What the task requires:
Search the material for the string "Python" and copy each line where it occurs.

[BEGIN Data provided]

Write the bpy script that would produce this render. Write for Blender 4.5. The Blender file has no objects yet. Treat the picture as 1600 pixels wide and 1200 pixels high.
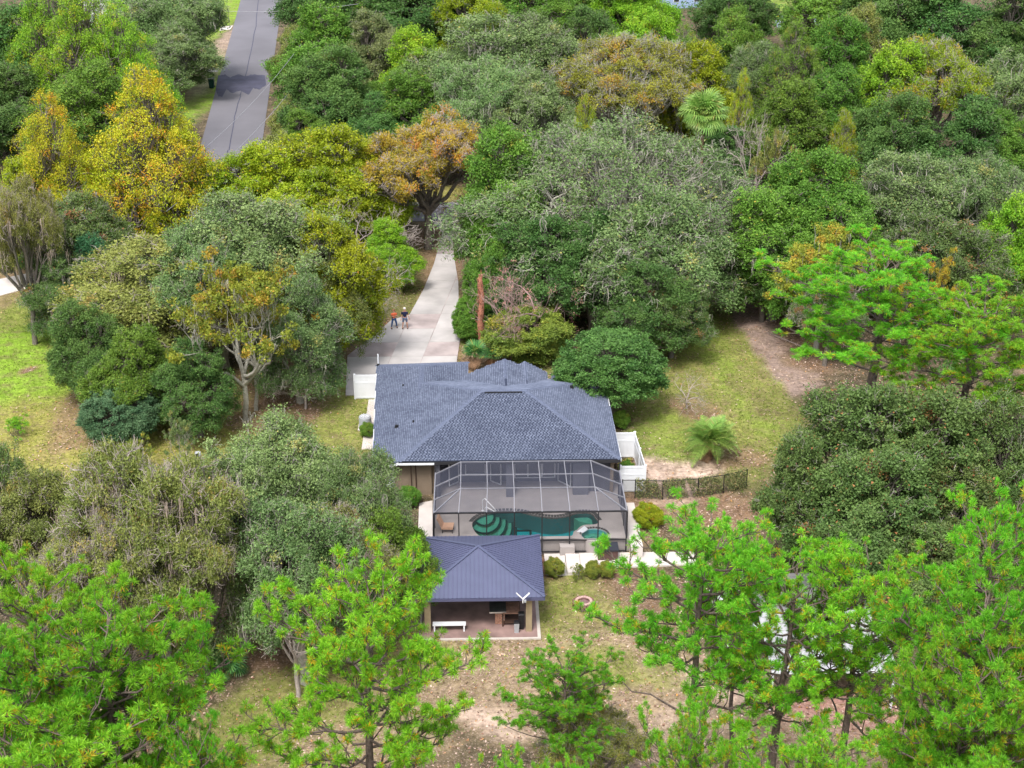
import bpy, math, random
import numpy as np
from mathutils import Vector, Matrix
from mathutils.geometry import tessellate_polygon

random.seed(7); rng = np.random.default_rng(7)
sc = bpy.context.scene
col = sc.collection
R = math.radians
# ------------------------------------------------------------------ camera, world, sun, exposure
CH, TH, YAW, FPX = 47.0, R(24.2), R(-1.44), 2400.0
cam = bpy.data.cameras.new('camera'); co = bpy.data.objects.new('camera', cam); col.objects.link(co)
co.location = (0, 0, CH); co.rotation_euler = (R(90) - TH, 0, YAW)
cam.sensor_width = 36; cam.lens = 36 * FPX / 1600; cam.clip_end = 5000; cam.clip_start = 0.5
sc.camera = co
w = bpy.data.worlds.new('World'); sc.world = w; w.use_nodes = True
nt = w.node_tree; bgn = nt.nodes['Background']
SUN_EL, SUN_ROT = R(58), R(200)
sky = nt.nodes.new('ShaderNodeTexSky'); sky.sky_type = 'NISHITA'; sky.sun_disc = False
sky.sun_elevation = SUN_EL; sky.sun_rotation = SUN_ROT; sky.air_density = 1.2; sky.dust_density = 4.0; sky.ozone_density = 1.0
hsv = nt.nodes.new('ShaderNodeHueSaturation'); hsv.inputs['Saturation'].default_value = 0.42
nt.links.new(sky.outputs[0], hsv.inputs['Color']); nt.links.new(hsv.outputs[0], bgn.inputs[0])
bgn.inputs[1].default_value = 0.14
sl = bpy.data.lights.new('sun', 'SUN'); sl.energy = 1.5; sl.angle = R(14); sl.color = (1, .96, .9)
so = bpy.data.objects.new('sun', sl); col.objects.link(so)
# sun direction: azimuth from +Y clockwise = SUN_ROT
sd = Vector((math.sin(SUN_ROT) * math.cos(SUN_EL), math.cos(SUN_ROT) * math.cos(SUN_EL), math.sin(SUN_EL)))
so.rotation_euler = sd.to_track_quat('Z', 'Y').to_euler(); so.location = (0, 60, 90)
sc.view_settings.view_transform = 'Standard'; sc.view_settings.look = 'None'
sc.view_settings.gamma = 1; sc.view_settings.use_curve_mapping = False
sc.view_settings.exposure = 0.98
sc.render.engine = 'CYCLES'
cy = sc.cycles
cy.max_bounces = 5; cy.diffuse_bounces = 3; cy.glossy_bounces = 2; cy.transmission_bounces = 3; cy.transparent_max_bounces = 12
cy.caustics_reflective = False; cy.caustics_refractive = False

# ------------------------------------------------------------------ placing: a point of the photo, carried down to height z
def P(px, py, z=0.0):
    x = (px - 800) / FPX; y = -(py - 600) / FPX
    fy = math.cos(TH) + y * math.sin(TH); fz = -math.sin(TH) + y * math.cos(TH)
    t = (z - CH) / fz; X = x * t; Y = fy * t
    c, s = math.cos(YAW), math.sin(YAW)
    return Vector((X * c - Y * s, X * s + Y * c, z))
def scl(py, z=0.0):
    return math.cos(TH) * (py + 480) / (CH - z)
LOW = -0.9
def gz(X, Y):
    t = min(1, max(0, (87.0 - Y) / 6.0)); t = t * t * (3 - 2 * t)
    return LOW * t

# ------------------------------------------------------------------ materials
def nodes(m):
    m.use_nodes = True; n = m.node_tree; return n, n.nodes, n.links
def mat(name, c, rough=.8, var=.15, scale=3.0, bump=0.0, bscale=30, metal=0, spec=.3, c2=None, coord='Object'):
    m = bpy.data.materials.new(name); n, N, L = nodes(m)
    b = N['Principled BSDF']; b.inputs['Roughness'].default_value = rough; b.inputs['Metallic'].default_value = metal
    b.inputs['Specular IOR Level'].default_value = spec
    tc = N.new('ShaderNodeTexCoord'); nz = N.new('ShaderNodeTexNoise'); nz.inputs['Scale'].default_value = scale; nz.inputs['Detail'].default_value = 8
    L.new(tc.outputs[coord], nz.inputs['Vector'])
    mx = N.new('ShaderNodeMix'); mx.data_type = 'RGBA'
    rp = N.new('ShaderNodeMapRange'); rp.inputs[1].default_value = .3; rp.inputs[2].default_value = .7
    L.new(nz.outputs[0], rp.inputs[0]); L.new(rp.outputs[0], mx.inputs[0])
    c2 = c2 or tuple(x * (1 - var) for x in c); c1 = tuple(min(1, x * (1 + var)) for x in c)
    mx.inputs[6].default_value = (*c2, 1); mx.inputs[7].default_value = (*c1, 1)
    L.new(mx.outputs[2], b.inputs['Base Color'])
    if bump:
        n2 = N.new('ShaderNodeTexNoise'); n2.inputs['Scale'].default_value = bscale; n2.inputs['Detail'].default_value = 4; L.new(tc.outputs[coord], n2.inputs['Vector'])
        bp = N.new('ShaderNodeBump'); bp.inputs['Strength'].default_value = bump; bp.inputs['Distance'].default_value = .03
        L.new(n2.outputs[0], bp.inputs['Height']); L.new(bp.outputs[0], b.inputs['Normal'])
    return m
def leaf_mat(name, A, B, Cc, rough=.55, trans=.3, spec=.25):
    """A/B: two leaf colours mixed by tint.r, tint.g = value, tint.b = share of the off colour Cc"""
    m = bpy.data.materials.new(name); n, N, L = nodes(m)
    b = N['Principled BSDF']; b.inputs['Roughness'].default_value = rough; b.inputs['Specular IOR Level'].default_value = spec
    at = N.new('ShaderNodeAttribute'); at.attribute_name = 'tint'
    sp = N.new('ShaderNodeSeparateColor'); L.new(at.outputs['Color'], sp.inputs[0])
    m1 = N.new('ShaderNodeMix'); m1.data_type = 'RGBA'; m1.inputs[6].default_value = (*A, 1); m1.inputs[7].default_value = (*B, 1)
    L.new(sp.outputs[0], m1.inputs[0])
    m2 = N.new('ShaderNodeMix'); m2.data_type = 'RGBA'; m2.inputs[7].default_value = (*Cc, 1)
    L.new(m1.outputs[2], m2.inputs[6]); L.new(sp.outputs[2], m2.inputs[0])
    oi = N.new('ShaderNodeObjectInfo')
    hs = N.new('ShaderNodeHueSaturation'); L.new(m2.outputs[2], hs.inputs['Color'])
    h1 = N.new('ShaderNodeMapRange'); h1.inputs[3].default_value = .485; h1.inputs[4].default_value = .515; L.new(oi.outputs['Random'], h1.inputs[0]); L.new(h1.outputs[0], hs.inputs['Hue'])
    v1 = N.new('ShaderNodeMath'); v1.operation = 'MULTIPLY'
    v2 = N.new('ShaderNodeMapRange'); v2.inputs[3].default_value = .85; v2.inputs[4].default_value = 1.15
    fr = N.new('ShaderNodeMath'); fr.operation = 'FRACT'; f2 = N.new('ShaderNodeMath'); f2.operation = 'MULTIPLY'; f2.inputs[1].default_value = 7.3
    L.new(oi.outputs['Random'], f2.inputs[0]); L.new(f2.outputs[0], fr.inputs[0]); L.new(fr.outputs[0], v2.inputs[0])
    v3 = N.new('ShaderNodeMath'); v3.operation = 'MULTIPLY'; v3.inputs[1].default_value = 2.3; L.new(sp.outputs[1], v3.inputs[0])
    L.new(v2.outputs[0], v1.inputs[0]); L.new(v3.outputs[0], v1.inputs[1]); L.new(v1.outputs[0], hs.inputs['Value'])
    L.new(hs.outputs[0], b.inputs['Base Color'])
    tr = N.new('ShaderNodeBsdfTranslucent'); L.new(hs.outputs[0], tr.inputs[0])
    mx = N.new('ShaderNodeMixShader'); mx.inputs[0].default_value = trans
    L.new(b.outputs[0], mx.inputs[1]); L.new(tr.outputs[0], mx.inputs[2]); L.new(mx.outputs[0], N['Material Output'].inputs[0])
    return m
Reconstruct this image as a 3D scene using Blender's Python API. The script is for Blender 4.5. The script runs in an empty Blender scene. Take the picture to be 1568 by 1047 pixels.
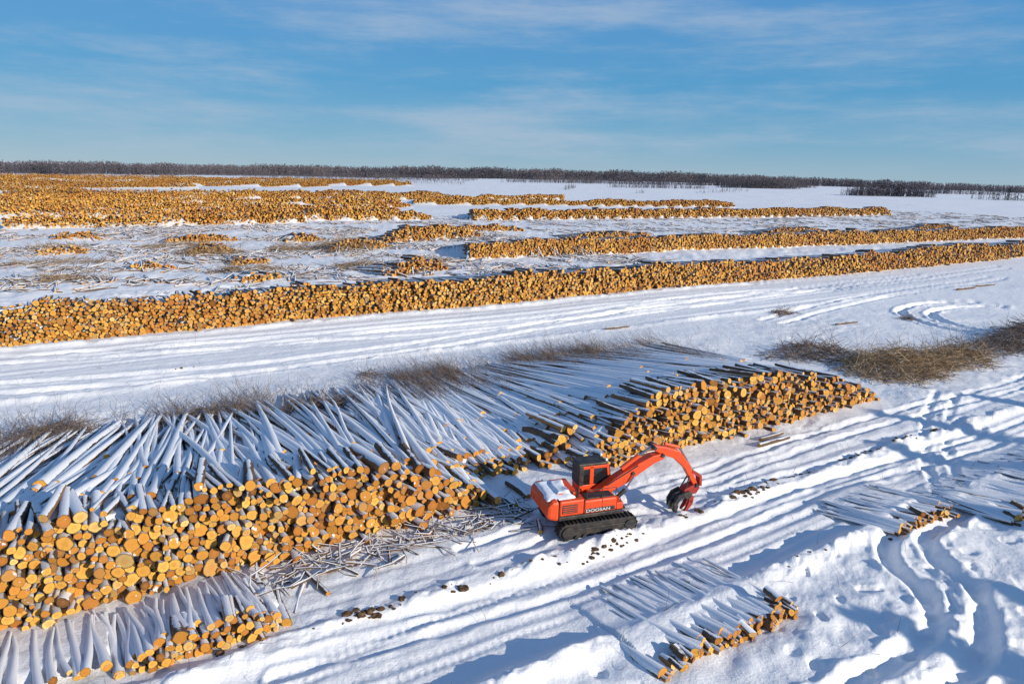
import bpy, bmesh, math
import numpy as np
from mathutils import Matrix, Vector
rng=np.random.default_rng(7)
SC=bpy.context.scene
COL=bpy.context.collection
# ------------------------------------------------------------------ noise
TAB=rng.random((256,256))
def vn(x,y):
    xi=np.floor(x).astype(np.int64); yi=np.floor(y).astype(np.int64)
    fx=x-xi; fy=y-yi
    fx=fx*fx*fx*(fx*(fx*6-15)+10); fy=fy*fy*fy*(fy*(fy*6-15)+10)
    a=TAB[xi&255,yi&255]; b=TAB[(xi+1)&255,yi&255]; c=TAB[xi&255,(yi+1)&255]; d=TAB[(xi+1)&255,(yi+1)&255]
    return (a+(b-a)*fx)*(1-fy)+(c+(d-c)*fx)*fy-0.5
def fbm(x,y,o=3):
    s=0;a=1
    for i in range(o):
        c_,s_=math.cos(.7*i),math.sin(.7*i)
        s=s+a*vn((x*c_-y*s_)*2**i+17.3*i,(x*s_+y*c_)*2**i-9.1*i); a*=.52
    return s
def sst(a,b,x):
    t=np.clip((x-a)/(b-a),0,1); return t*t*(3-2*t)
U=np.array([0.852,0.5236]); N=np.array([-0.5236,0.852])
def xy(s,w): return np.array([s*U[0]+w*N[0], s*U[1]+w*N[1]])
# ------------------------------------------------------------------ log rows
class Row:
    def __init__(q,p0,p1,prof,L,batter=.15,fk=.94):
        q.p0=np.array(p0,float); q.p1=np.array(p1,float); d=q.p1-q.p0
        q.len=np.hypot(*d); q.u=d/q.len; q.n=np.array([-q.u[1],q.u[0]])
        q.ps=np.array([a for a,b in prof])*1.0; q.ph=np.array([b for a,b in prof])*1.0
        q.L=L; q.bat=batter; q.fk=fk
    def H(q,s):
        return np.interp(s,q.ps,q.ph,left=0,right=0)
    def loc(q,x,y):
        dx=x-q.p0[0]; dy=y-q.p0[1]
        return dx*q.u[0]+dy*q.u[1], dx*q.n[0]+dy*q.n[1]
    def surf(q,s,w):
        return q.H(s)*np.clip(1-w/q.L,0,1)
    def fill(q,x,y):
        s,w=q.loc(x,y)
        f=(q.surf(s,w)*q.fk-.06)*sst(.5,1.2,w)
        return np.maximum(f,0)*(s>-1)*(s<q.len+1)
    def P(q,s,w,z):
        s=np.asarray(s,float); w=np.asarray(w,float)
        return np.stack([q.p0[0]+s*q.u[0]+w*q.n[0], q.p0[1]+s*q.u[1]+w*q.n[1], z+0*s],-1)
def R_sw(s0,s1,w,prof,L,b=.15,fk=.94):
    return Row(xy(s0,w),xy(s1,w),prof,L,b,fk)
pileA=R_sw(-16,12.6,21.5,[(0,2.5),(12,2.7),(15,2.85),(19,2.75),(23,2.6),(25.3,2.2),(26.5,1.5),(27.6,.9),(28.6,.35)],15.5,.2)
pileG=R_sw(11.6,18.2,23.8,[(0,1.0),(2,.5),(4,.4),(5.2,.5),(6.6,1.1)],13,.3)
pileB=R_sw(17.3,39.6,22.1,[(0,.3),(1,1.0),(2.5,2.0),(5,2.75),(9,3.0),(13,2.9),(17,2.3),(20,1.2),(22.3,.4)],15,.22)
pileL=R_sw(-.5,3.6,17.8,[(0,.35),(1,.7),(2.4,.85),(3.4,.7),(4.1,.4)],4.6,.2)
pileL2=R_sw(-5.5,-.5,18.0,[(0,.35),(2.4,.4),(4.7,.45)],5,.2)
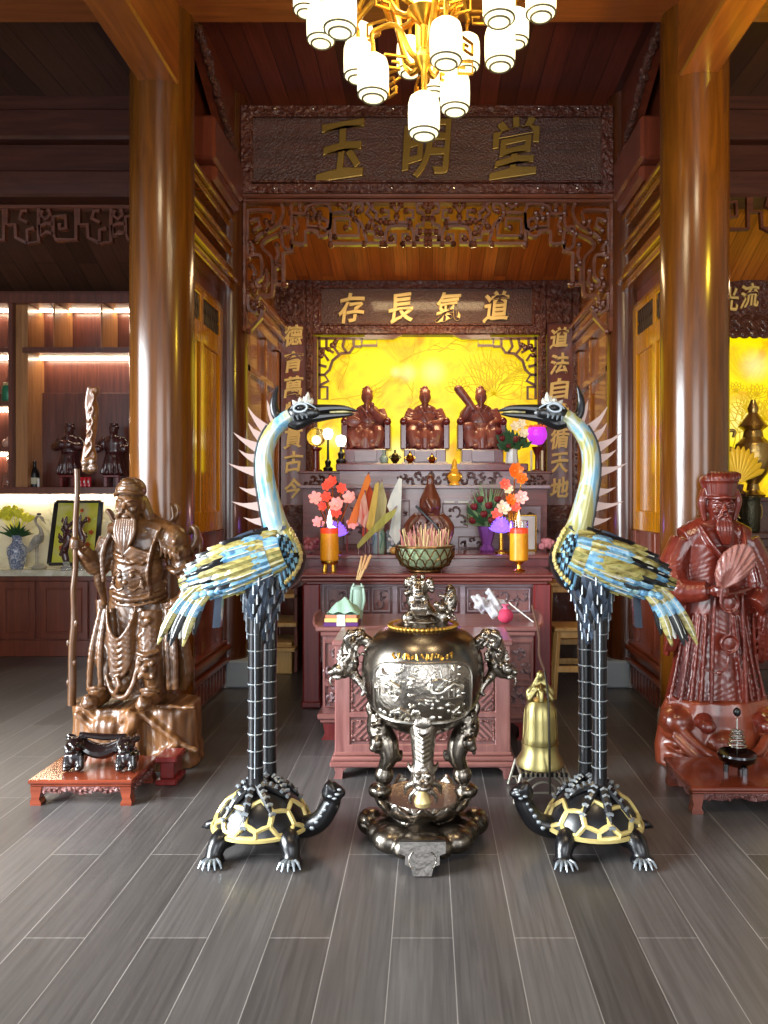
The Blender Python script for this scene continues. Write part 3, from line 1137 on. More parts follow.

[END Data provided]

Exercise response:
Reconstruct this image as a 3D scene using Blender's Python API. The script is for Blender 4.5. The script runs in an empty Blender scene. Take the picture to be 1568 by 1047 pixels.
The Blender Python script for this scene continues. Write part 3, from line 1137 on. More parts follow.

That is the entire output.